Paper by CAROFF NISSOUX VERHEE from ISCR 5th 1986 Aachen Germany

Under present economic conditions the use of bitumen is being reduced as much as possible. For more than twenty years the application of semi-rigid pavements has revealed the drawbacks but also the advantages of such structures. The chief advantage is their low cost, which can be further reduced if the materials and the techniques of placing them are developed so as to obviate the need for thick bituminous wearing courses. On the other hand, cracking is becoming increasing unacceptable to highway managers because of the maintenance cost involved, the nuisance to road users and the operating difficulties due to frequent remedial activities. The aim is therefore twofold: - reducing the effects of cracks due to shrinkage by greatly increasing their number; - improving the surface properties of the materials treated with hydraulic binders so as to enable the wearing course to be limited to a surface coating.

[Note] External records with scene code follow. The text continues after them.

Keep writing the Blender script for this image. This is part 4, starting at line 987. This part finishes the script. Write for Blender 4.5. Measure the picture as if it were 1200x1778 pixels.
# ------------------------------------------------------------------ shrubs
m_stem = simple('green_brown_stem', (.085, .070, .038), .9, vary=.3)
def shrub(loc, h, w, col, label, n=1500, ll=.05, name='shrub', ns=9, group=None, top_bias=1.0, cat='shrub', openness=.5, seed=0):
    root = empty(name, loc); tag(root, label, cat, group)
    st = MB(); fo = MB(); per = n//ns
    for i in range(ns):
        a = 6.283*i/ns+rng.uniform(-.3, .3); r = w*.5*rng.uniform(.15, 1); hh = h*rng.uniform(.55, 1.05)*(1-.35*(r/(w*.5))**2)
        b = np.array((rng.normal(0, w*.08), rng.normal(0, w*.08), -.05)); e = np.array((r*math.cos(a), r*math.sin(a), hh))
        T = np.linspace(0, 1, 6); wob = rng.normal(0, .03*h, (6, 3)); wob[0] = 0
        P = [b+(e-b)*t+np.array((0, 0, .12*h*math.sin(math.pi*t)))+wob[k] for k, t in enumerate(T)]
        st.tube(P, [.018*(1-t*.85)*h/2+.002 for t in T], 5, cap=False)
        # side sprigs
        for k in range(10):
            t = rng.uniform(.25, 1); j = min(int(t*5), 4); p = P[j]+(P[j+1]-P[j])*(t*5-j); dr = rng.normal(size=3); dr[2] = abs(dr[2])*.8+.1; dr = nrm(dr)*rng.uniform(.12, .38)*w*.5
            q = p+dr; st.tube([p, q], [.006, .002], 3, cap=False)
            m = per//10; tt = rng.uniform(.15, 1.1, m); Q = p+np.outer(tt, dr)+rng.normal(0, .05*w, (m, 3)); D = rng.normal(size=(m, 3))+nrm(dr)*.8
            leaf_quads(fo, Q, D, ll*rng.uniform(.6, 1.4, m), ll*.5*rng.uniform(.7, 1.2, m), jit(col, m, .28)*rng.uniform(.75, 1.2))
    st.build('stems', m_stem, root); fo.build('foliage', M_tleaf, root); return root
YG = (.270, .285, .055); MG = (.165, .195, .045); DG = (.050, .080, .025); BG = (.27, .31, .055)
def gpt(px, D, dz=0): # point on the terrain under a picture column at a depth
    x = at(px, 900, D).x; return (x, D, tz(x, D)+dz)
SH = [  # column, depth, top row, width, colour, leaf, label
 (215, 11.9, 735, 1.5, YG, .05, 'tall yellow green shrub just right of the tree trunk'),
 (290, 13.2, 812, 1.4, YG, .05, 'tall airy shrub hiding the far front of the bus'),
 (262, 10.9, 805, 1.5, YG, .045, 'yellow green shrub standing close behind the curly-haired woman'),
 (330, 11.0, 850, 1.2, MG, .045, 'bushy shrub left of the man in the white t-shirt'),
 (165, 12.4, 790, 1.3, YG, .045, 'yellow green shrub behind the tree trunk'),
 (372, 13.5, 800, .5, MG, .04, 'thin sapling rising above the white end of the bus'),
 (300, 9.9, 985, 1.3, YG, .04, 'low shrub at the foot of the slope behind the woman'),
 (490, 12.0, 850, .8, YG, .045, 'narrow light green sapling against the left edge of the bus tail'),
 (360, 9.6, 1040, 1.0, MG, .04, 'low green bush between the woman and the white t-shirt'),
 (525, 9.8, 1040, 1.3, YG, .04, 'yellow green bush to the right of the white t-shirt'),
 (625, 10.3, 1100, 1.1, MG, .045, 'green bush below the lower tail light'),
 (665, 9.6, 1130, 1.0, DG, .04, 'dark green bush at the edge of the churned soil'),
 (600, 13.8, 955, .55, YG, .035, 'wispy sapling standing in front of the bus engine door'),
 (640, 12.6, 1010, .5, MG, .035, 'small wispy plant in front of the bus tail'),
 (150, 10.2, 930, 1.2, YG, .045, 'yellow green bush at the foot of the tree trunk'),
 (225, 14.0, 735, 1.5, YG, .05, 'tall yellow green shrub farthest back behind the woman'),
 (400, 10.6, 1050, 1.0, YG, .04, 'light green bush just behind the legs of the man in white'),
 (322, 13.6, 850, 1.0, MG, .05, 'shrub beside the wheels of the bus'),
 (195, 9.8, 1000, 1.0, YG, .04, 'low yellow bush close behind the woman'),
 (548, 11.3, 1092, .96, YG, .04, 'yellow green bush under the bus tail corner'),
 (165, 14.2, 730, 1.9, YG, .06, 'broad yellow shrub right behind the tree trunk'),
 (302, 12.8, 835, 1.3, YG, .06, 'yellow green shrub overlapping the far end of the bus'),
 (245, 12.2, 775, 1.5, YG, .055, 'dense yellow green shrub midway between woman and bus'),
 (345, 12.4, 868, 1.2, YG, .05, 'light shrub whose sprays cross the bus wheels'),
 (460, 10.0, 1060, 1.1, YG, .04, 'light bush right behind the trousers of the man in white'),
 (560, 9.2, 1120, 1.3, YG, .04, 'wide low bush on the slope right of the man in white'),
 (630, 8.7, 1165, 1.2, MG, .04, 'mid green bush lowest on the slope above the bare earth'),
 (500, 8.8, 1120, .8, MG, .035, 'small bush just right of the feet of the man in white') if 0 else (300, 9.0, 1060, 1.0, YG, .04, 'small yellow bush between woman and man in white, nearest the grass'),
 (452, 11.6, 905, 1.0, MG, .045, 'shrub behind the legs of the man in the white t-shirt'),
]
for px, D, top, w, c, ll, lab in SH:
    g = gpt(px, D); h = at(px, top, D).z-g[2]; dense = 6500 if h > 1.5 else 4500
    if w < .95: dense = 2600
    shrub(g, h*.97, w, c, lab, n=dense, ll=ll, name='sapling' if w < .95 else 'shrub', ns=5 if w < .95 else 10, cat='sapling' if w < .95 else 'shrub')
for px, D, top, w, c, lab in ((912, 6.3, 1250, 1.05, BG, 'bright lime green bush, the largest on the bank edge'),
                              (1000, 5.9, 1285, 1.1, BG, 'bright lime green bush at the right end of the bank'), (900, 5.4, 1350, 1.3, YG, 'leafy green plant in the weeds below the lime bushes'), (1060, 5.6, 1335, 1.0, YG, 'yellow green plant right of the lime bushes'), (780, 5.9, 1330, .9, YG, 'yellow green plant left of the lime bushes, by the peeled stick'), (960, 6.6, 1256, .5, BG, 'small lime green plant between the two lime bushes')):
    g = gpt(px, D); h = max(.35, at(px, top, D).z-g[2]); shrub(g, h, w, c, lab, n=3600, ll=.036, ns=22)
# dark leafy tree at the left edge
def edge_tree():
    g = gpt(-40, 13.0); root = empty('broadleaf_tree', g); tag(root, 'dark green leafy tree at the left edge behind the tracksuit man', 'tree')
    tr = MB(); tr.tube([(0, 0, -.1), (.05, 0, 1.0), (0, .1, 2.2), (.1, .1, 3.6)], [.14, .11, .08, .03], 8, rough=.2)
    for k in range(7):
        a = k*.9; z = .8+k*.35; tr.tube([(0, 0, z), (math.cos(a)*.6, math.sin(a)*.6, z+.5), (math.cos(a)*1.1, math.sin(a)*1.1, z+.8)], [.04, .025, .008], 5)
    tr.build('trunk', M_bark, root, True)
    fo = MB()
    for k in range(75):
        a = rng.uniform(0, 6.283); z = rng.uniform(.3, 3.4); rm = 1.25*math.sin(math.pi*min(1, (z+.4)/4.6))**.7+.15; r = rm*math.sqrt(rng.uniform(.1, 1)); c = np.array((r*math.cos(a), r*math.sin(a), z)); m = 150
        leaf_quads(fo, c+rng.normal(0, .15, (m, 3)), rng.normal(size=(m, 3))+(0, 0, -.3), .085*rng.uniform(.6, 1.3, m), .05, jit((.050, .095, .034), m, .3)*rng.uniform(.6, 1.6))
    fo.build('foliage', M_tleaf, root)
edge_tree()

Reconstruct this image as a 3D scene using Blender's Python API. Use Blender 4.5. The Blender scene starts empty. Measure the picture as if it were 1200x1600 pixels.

It is reckoned that this can be achieved by compacting the base course by internal vibration and fracturing it transversely before the 'natural' cracks have appeared and so timed that these discontinuities very only vary little in width. In this way it is intended to obtain a pavement course in which the large number of discontinuities will cause it to function in a pseudocontinuous manner. Why fracture the basecourse? On the one hand this is a technique that can be applied to compacted materials as treated by internal vibration. On the other hand, predetermining the location of the cracks by incipient fractures which reduce the cross-section of the course is not sufficient for obtaining the desired type of cracking. The research work as a whole outlined here will comprise: - Developing a finite element model of a multiplyfractured structure. Improving the present mix design and placing of stabilized gravel-sand so that the mechanical and surface properties of such material will enable it to carry high-density traffic with the help of nothing more than a surface finish. - Determining the principle and the characteristics of a prototype and then of a fully developed fracturing machine for use on the site. Fracturing should make it possible to develop a highway pavement construction technique possessing all the advantages of basecourses stabilized with hydraulic binders without the major disadvantages thereof.